Sembra una scena del noto videogame statunitense, il frame di una puntata di Black Mirror, invece è solo la realtà, che in questi mesi si sta rivelando molto più avvincente di un film di fantascienza. Una foto scattata quasi per caso da un drone, con l’unico intento documentaristico di mostrare il lavoro della polizia durante il lockdown, riesce a raccontarci molto di più di quanto vorrebbe: una realtà distopica, dove qualsiasi spostamento è vietato in nome della prevenzione, dove anche prendere il sole in una calda giornata d’aprile diventa un crimine di gravità assoluta. E intanto il confine tra libertà del singolo e sicurezza collettiva diviene sempre più labile.

É vero e non è vero: l’immagine è sì distopica (nel senso che descrive o rappresenta una realtà immaginaria del futuro) ma ha anche un forte richiamo simbolico, nella misura in cui ripropone il veicolatissimo contrasto tra l’equipaggiato tutore dell’ordine di cui non è dato vedere il viso e il comune cittadino, a volto scoperto e forte solo della sua ordinarietà.

Come in una delle foto vincitrici del World Press Photo 2017, scattata il 9 luglio 2016 a Baton Rouge, la capitale della Louisiana, dove centinaia di persone protestarono contro le violenze della polizia americana contro i neri (v. La storia della foto della manifestante a Baton Rouge).

Foto Jonathan Bachman,

Guardate la pulizia e l’aggressiva bellezza del quad in forza alla Polizia Locale, il vestiario degli agenti, il casco immacolato sotto un sole ormai estivo, le divise perfettamente eguali, la pistola nella fondina, i guanti neri: non c’è un centimetro della loro pelle esposto al sole. Guardate come l’ondeggiare delle braccia sottolinea il passo deciso dell’agente a sinistra.
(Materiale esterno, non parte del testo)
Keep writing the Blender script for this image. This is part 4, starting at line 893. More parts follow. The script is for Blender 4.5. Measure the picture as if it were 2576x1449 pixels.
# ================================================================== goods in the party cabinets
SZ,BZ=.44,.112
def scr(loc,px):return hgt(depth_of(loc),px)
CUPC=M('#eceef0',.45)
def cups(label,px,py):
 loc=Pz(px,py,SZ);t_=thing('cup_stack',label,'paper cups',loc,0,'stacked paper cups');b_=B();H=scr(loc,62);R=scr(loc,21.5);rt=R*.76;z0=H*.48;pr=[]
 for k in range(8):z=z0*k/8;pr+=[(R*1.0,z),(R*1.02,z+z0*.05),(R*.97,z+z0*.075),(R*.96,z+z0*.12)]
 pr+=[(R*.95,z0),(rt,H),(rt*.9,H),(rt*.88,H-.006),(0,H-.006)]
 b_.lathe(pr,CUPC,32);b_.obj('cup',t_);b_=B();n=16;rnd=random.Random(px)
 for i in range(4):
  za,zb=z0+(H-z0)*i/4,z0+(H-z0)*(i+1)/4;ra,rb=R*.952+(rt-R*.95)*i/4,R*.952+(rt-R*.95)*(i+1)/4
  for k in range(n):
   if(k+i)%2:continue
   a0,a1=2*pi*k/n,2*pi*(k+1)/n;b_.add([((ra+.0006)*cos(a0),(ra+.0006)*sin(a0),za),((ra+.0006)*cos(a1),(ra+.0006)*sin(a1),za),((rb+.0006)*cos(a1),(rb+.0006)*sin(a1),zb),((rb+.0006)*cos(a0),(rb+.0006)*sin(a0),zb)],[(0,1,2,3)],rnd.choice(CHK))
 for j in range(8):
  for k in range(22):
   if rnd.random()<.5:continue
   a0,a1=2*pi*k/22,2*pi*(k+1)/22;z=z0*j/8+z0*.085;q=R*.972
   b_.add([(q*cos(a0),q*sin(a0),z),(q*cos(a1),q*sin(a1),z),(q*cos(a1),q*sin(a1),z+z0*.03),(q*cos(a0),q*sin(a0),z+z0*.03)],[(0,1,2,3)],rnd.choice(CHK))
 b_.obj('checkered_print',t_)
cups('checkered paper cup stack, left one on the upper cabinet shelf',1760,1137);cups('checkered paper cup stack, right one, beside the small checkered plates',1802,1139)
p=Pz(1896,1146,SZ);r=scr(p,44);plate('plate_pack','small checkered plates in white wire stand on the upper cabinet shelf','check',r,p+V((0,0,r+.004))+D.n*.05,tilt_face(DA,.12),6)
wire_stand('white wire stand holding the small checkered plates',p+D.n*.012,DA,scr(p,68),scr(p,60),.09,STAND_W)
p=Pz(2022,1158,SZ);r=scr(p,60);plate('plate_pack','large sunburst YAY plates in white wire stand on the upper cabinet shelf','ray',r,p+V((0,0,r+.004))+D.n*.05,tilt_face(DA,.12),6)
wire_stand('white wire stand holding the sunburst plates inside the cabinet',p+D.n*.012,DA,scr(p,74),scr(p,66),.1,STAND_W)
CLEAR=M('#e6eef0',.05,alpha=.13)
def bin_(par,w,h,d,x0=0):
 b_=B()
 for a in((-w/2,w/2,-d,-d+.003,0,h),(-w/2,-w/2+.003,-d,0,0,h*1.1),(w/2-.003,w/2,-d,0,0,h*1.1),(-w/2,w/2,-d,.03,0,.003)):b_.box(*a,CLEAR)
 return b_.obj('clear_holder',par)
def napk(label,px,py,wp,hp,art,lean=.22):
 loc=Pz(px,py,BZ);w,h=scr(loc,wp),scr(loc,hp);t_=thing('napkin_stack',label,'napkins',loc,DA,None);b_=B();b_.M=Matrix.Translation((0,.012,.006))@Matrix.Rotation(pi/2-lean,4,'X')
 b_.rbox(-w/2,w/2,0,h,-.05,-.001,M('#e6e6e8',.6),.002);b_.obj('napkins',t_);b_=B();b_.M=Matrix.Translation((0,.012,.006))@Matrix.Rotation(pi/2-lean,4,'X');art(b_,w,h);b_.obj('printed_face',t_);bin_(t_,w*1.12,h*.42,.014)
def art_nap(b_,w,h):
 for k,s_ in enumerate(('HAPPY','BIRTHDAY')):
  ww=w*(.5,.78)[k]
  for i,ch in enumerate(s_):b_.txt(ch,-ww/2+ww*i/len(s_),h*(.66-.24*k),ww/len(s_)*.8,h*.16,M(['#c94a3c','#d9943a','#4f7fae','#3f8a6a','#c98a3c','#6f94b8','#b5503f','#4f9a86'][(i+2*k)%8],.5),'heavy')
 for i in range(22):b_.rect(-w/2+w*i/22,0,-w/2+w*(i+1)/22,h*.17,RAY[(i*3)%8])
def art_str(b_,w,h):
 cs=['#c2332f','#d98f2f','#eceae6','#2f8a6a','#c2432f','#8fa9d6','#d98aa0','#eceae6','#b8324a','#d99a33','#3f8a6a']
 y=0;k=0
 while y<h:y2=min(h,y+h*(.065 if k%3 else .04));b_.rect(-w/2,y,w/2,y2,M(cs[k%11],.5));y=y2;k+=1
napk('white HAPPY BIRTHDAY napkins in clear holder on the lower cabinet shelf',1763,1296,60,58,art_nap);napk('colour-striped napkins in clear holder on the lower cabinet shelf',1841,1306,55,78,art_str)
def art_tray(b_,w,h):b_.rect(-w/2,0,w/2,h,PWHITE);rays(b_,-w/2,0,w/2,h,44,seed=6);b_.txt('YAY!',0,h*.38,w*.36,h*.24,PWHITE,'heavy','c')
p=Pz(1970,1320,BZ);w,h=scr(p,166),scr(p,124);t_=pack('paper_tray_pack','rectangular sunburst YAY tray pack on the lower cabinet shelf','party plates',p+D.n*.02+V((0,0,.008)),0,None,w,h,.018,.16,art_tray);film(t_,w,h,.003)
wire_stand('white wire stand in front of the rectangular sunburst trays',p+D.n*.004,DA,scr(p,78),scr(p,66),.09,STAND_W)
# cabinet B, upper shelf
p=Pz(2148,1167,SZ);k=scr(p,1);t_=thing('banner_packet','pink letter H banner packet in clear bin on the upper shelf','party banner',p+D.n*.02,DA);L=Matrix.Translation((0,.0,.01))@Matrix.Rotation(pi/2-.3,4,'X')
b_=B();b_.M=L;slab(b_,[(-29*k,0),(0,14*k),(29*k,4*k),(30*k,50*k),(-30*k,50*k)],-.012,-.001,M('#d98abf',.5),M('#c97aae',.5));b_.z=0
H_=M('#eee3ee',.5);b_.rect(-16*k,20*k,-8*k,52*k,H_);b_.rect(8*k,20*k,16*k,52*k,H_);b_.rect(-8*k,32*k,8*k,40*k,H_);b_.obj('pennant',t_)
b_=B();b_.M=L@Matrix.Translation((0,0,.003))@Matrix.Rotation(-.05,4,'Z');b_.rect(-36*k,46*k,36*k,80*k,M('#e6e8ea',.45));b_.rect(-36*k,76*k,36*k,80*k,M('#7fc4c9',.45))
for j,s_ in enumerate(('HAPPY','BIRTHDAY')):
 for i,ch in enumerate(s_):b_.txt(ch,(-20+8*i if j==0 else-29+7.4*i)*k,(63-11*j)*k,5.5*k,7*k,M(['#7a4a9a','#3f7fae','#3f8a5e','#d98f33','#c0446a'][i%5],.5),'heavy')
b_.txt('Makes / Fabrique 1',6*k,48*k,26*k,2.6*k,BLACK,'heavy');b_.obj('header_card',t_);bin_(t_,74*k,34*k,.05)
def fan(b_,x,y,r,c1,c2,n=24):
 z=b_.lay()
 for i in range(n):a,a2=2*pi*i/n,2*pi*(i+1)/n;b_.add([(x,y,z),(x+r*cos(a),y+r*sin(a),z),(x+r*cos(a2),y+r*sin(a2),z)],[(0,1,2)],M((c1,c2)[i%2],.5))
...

E poi guardate la persona che prende il sole: è a torso nudo, indossa dei jeans, ha la camicia arrotolata sotto il capo a mo’ di cuscino, si è accorto da poco dell’arrivo degli agenti, solleva appena la testa verso di loro, forse si era appisolato, guarda gli agenti che sono a un passo da lui. Non ha scampo, non può scappare, forse non vuole nemmeno farlo.

Forza vs. inermità, azione vs. immobilità, autorità vs. obbedienza.

Questo suggerisce l’immagine, questo ha colto la gran parte dei commentatori sui social.

C’è però una lettura meno evidente e sotto traccia che non può essere ignorata, pena una eccessiva semplificazione.

Come scrive Gregory Currie nel saggio Fotografia come mediazione (Raffaello Cortina Editore, 2013),

si potrebbe dire che c’è una differenza tra vedere le fotografie e vedere i termometri, la quale spiega perchè il primo, ma non il secondo, è un modo di percepire.

Il che dovrebbe ricordarci, come disse Christian Caujolle al Festival di Internazione del 2017 (link), che la fotografia

non è la realtà, ma un punto di vista, che ha sì un collegamento concreto con la realtà, ed è quindi uno spicchio di realtà ma non la verità.

Ogni immagine è interpretazione: il taglio, le regole di composizione, la gamma dei colori sono strumenti, è il nostro cervello che li interpreta. Ci fanno velo la nostra sensibilità, i nostri errori, le nostre stesse esperienze.

L’errore non sta nel leggere ciò che la gente ha letto nell’immagine (l’utilizzo spropositato della forza pubblica, l’ossessiva ingerenza delle forze dell’ordine nella libertà personale, la sproporzione tra il comportamento del cittadino e l’attività di controllo, forse anche l’irragionevolezza delle norme) ma scegliere, tra altre, di esibirla per dimostrare l’impegno delle forze dell’ordine nel controllo del territorio.

Ignorando il fatto che la forza comunicativa di un’immagine può anche dipendere dall'autore, ma che l’interpretazione spetta al lettore.

E quindi, sì, ha ragione RollingStone: l’immagine di Rimini riesce a raccontarci molto di più di quanto vorrebbe.